As an eschatological event, the Eucharist is a pre-figuration of deified existence to which all of created existence is called. As a participant in this existence, the ascetic abides in this world but as one who is of the world to come. Here and now the ascetic, compelled by “kenotic eros,” seeks to bring all that is fallen to the very source of healing and transfiguration. The vision of the New Jerusalem described by St. John is a liturgical - even a Eucharistic - description of the Kingdom breaking into time and space where the old becomes new: “Then I saw a new heaven and a new earth; for the first heaven and the first earth had passed away… And I saw the holy city, New Jerusalem, coming down out of heaven from God, prepared as a bride adorned for her husband; and I heard a loud voice from the throne saying, “Behold, the dwelling of God is with men. He will dwell with them, and they shall be his people, and God himself will be with them; he will wipe away every tear from their eyes and death shall be no more, neither shall there be mourning nor crying nor pain any more, for the former things have passed away.” (Rev.21:1-4)
The ascetic lives this reality, proclaims this reality and offers this reality to all.
© 2010 Father Robert M. Arida
[1] The Syriac Fathers on Prayer and the Spiritual Life, trans. Sebastian Brock, Cistercian Pub., Kalamazoo, Michigan, 1987, p. 251. Regarding the reference to reptiles, Brock states the following: “Isaac singles out reptiles since, according to Zoroastrian belief, they are part of the evil creation of Ahriman.” (p. 300) Hence, for St. Isaac there is nothing created that is inherently evil. There is no duality in the created order.
[2] Quoted by Olivier Clement, The Roots of Christian Mysticism, p. 302
[3] Mother Maria Skobtsova: Essential Writings, Orbis Books, 2003, p.48
[4]Translated by Andrew Louth in his Maximus the Confessor, University of Durham, 1996, pp. 96-97,99
[5] A note on the word flesh:… Flesh acquires its negative connotation when it becomes and idol.
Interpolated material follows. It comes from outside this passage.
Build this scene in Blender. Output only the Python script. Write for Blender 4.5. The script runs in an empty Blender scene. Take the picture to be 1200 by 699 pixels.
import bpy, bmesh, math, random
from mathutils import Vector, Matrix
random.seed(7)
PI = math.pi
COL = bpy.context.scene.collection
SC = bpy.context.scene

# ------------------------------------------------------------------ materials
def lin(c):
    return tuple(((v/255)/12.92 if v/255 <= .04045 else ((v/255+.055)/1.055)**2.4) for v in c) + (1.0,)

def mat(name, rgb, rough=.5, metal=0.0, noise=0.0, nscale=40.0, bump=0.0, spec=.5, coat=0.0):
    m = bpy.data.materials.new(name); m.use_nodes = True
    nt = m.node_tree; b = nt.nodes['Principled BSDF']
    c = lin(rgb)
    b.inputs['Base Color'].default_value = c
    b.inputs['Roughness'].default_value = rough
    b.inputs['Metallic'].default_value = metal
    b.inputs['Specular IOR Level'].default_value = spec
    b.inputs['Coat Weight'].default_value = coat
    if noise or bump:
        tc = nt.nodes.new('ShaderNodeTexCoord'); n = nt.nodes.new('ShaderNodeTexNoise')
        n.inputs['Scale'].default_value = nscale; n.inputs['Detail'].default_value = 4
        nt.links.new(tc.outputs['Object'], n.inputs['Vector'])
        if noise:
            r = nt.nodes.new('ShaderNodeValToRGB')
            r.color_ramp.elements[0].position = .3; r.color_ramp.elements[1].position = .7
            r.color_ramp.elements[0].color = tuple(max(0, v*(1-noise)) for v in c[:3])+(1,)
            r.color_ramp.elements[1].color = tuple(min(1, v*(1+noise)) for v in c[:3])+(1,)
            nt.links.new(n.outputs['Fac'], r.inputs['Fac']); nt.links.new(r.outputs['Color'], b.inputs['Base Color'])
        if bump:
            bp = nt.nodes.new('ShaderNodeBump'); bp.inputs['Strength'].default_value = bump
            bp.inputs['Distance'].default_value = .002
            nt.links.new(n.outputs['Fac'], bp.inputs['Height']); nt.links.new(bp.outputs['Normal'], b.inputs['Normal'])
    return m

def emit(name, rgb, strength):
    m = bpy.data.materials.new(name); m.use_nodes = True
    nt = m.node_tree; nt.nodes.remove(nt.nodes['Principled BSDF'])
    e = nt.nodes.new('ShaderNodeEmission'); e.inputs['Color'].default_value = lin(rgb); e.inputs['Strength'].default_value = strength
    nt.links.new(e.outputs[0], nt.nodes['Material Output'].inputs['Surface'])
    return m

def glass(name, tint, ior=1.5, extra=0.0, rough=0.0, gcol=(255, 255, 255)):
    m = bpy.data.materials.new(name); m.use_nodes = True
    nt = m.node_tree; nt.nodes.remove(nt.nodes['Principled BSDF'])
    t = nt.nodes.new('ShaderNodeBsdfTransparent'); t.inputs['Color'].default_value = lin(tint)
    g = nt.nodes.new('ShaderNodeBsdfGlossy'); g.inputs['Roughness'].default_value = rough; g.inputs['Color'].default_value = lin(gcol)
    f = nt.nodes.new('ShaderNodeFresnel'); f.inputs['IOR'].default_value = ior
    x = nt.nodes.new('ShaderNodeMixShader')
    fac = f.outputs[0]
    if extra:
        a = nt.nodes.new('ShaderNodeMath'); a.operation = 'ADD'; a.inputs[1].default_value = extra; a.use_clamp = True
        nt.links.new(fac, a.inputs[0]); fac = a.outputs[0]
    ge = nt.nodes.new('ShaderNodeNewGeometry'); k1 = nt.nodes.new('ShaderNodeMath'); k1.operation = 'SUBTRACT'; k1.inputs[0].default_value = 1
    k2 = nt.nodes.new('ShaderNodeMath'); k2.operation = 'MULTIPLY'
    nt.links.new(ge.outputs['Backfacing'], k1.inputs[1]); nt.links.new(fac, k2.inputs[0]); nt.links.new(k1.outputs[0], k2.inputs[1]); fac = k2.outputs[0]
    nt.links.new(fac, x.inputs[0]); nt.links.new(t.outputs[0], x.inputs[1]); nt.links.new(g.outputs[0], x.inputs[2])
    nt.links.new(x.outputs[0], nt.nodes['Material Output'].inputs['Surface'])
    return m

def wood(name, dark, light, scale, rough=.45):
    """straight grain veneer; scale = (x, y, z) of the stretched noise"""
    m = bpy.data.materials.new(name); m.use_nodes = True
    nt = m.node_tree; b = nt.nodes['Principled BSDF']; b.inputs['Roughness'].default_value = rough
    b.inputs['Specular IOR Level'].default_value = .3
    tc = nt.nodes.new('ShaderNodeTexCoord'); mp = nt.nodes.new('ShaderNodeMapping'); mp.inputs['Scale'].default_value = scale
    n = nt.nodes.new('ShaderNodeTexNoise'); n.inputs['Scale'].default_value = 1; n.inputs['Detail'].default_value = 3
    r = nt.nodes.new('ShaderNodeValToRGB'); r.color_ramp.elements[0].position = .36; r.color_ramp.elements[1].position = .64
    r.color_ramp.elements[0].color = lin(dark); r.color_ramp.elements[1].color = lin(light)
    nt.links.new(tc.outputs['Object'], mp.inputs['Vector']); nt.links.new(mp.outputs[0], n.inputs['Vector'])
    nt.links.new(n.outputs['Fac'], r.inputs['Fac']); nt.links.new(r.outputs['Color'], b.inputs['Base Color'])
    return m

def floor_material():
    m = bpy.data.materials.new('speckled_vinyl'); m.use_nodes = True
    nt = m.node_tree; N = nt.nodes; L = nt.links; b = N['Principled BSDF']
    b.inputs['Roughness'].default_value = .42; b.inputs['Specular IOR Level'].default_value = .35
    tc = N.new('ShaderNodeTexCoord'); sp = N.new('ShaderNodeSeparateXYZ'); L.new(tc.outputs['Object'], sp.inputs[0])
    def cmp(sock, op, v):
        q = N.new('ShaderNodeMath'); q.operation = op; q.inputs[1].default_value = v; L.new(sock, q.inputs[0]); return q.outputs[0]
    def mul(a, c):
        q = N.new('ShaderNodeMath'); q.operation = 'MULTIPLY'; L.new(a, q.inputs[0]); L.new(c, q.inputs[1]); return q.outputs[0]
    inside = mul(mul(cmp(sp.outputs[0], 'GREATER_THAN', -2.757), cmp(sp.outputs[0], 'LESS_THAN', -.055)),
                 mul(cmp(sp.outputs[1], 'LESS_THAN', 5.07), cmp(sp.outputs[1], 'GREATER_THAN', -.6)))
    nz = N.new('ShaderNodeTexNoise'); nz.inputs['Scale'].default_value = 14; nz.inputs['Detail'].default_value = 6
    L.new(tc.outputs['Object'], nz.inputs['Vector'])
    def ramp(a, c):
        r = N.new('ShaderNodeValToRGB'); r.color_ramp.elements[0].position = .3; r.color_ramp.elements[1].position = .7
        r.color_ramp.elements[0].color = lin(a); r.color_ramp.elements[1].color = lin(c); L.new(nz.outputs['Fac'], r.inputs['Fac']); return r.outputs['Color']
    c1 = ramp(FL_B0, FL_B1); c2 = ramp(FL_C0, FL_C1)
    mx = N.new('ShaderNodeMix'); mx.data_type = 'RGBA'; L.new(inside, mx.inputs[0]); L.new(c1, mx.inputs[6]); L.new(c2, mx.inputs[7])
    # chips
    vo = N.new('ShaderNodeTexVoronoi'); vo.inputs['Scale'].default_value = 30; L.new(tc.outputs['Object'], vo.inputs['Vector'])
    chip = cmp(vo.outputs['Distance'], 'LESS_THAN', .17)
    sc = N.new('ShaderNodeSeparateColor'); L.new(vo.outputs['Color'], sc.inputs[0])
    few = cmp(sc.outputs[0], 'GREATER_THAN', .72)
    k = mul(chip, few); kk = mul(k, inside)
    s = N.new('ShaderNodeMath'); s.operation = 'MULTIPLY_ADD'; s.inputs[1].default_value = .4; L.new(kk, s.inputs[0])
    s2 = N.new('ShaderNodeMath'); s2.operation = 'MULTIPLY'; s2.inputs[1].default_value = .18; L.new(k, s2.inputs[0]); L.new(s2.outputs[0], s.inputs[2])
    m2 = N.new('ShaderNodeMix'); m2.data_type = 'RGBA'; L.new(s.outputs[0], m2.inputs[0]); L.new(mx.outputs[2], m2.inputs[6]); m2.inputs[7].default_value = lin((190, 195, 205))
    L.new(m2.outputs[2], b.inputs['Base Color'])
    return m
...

Likewise the term desire is used negatively when the mind no longer sees a person as belonging to God. Consequently desire, as it is related to possessing and using the flesh as an object, devolves into a passion. Tragically, the one who desires and the one desired both lose their identity as persons. In the Gospel according to St. Luke, our Lord says to his disciples: “I have earnestly desired to eat this Passover with you before I suffer… (22:15) Here Jesus seeks communion with the disciples and therefore his desire does not objectify or rob his followers their personhood.